Heavy - Chester Bennington (RIP) for Linkin Park



My LinkedIn bio goes..." Something, something.... blah, blah, something, aspiring polyglot..."

Languages have always been a part of me...so much so that I'm now a fluent speaker of two and an avid learner of one, well on my way to becoming a polyglot (this is on my bucket list) – it sort of started as a trifling interest, a hobby... but in the past few years I've become more intentional about it.

What kindled my learning, what really got me going, was the fact that I already had one European language in my repertoire, Russian, which I picked up from living in Eastern Europe for the first 10 years of my life, and still speak reasonably fluently...considering that I've barely spoken it in 19 years.

Language learning now comes fairly easy to me and I've picked up a few along the way; I had always wanted to learn German and I started with it 9 years ago – I've done pretty well with learning German considering that I never got any formal training nor did I enrol in Goethe, and I'm currently at the point on my learning curve where I'd only make significant strides by speaking with natives or folks who studied it formally.

Then there's French – so with French it's like I've always known it but never really known it; I was quite good at it in secondary school but never really gave it that push that's needed to achieve anything worthwhile – I gave German that push...mais jamais Francais (but never French).

Several times over the course of my life I've used my knowledge of languages to break the ice in conversations or dispel erroneous notions about who black people are – it always works, like magic; it worked on multiple occasions during my time in Russia where people would meet me at the store, in the park, on the Metro (subway) with my family, and expect the worst because of a certain pre-conceived notion they had, but then there'd be an abrupt, noticeable change in attitude, once I'd speak their language...and they'd stop, and be forced to re-evaluate all they'd been inundated with – they were, inundated with a lot of inane stuff.

Proof of that is one time in Moscow, at the church we attended (it had several branches, but this particular one was an all-black church), my siblings and I were playing in the corridor (it was a very long corridor, the building used to be an officer's mess) with this Russian boy and at the point where we had to go in, he turned to me, having had a good time with genuinely cool unpretentious people, asked me, in slight bewilderment..." Pochyemoo anyee tibya nye milee..." That translates roughly to 'Why weren't you washed' (when you were born – which was the unsaid, implied part).

For the life of me I can't remember what I said to him, but such was the level of ignorance that existed at that time in those parts...this was maybe 1997 or 1998.


Quite random – making friends and influencing people

TL: DR

Once upon a time I was in a youth hostel in New Jersey with an interesting mix of people, having dinner in the common room – there were 3 Ukrainian guys, a Pole, a Persian, an Asian Canadian, a dude from Hong Kong (or was it Taiwan?
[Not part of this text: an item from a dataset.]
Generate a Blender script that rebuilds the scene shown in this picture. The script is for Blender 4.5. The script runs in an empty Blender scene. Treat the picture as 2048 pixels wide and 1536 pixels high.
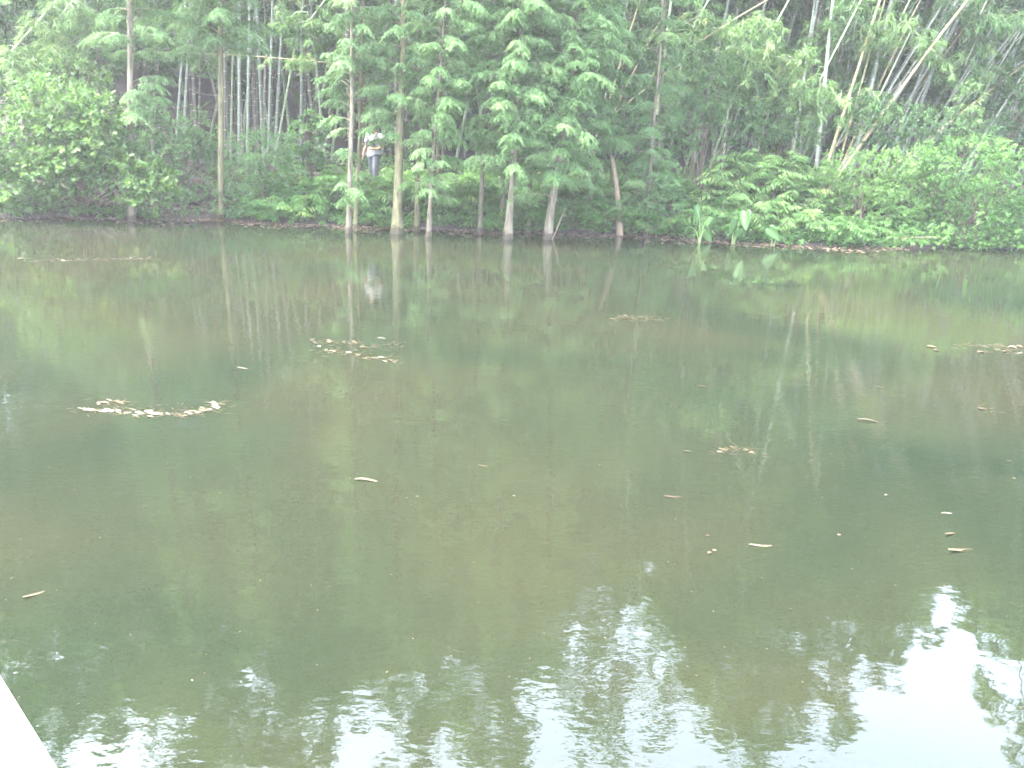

I know it wasn't mainland China) and a Frenchman at the table (there was also this Peruvian duo who kept offering me alcohol seating a meter or two behind us, stringing their guitars);

Long story short, I was the only person at that table who connected with everyone else, even though we all spoke English – the Ukrainians spoke Russian so we did that (they would later ask if I wanted to come with them to a Ukrainian restaurant in Connecticut), the Polish guy schooled or worked in Germany and was really impressed with my knowledge of German (he sent me a LinkedIn request at some point in the conversation), the Persian guy liked how I corrected someone at the table who said ISIS are his people (apparently because he thought the guy was an Arab) – I explained to the guy who said it that ISIS came out of Iraq and Syria (the name is literally an abbreviation of that) and not Iran, plus Iranians don't speak Arabic but Farsi (It felt super cool explaining that).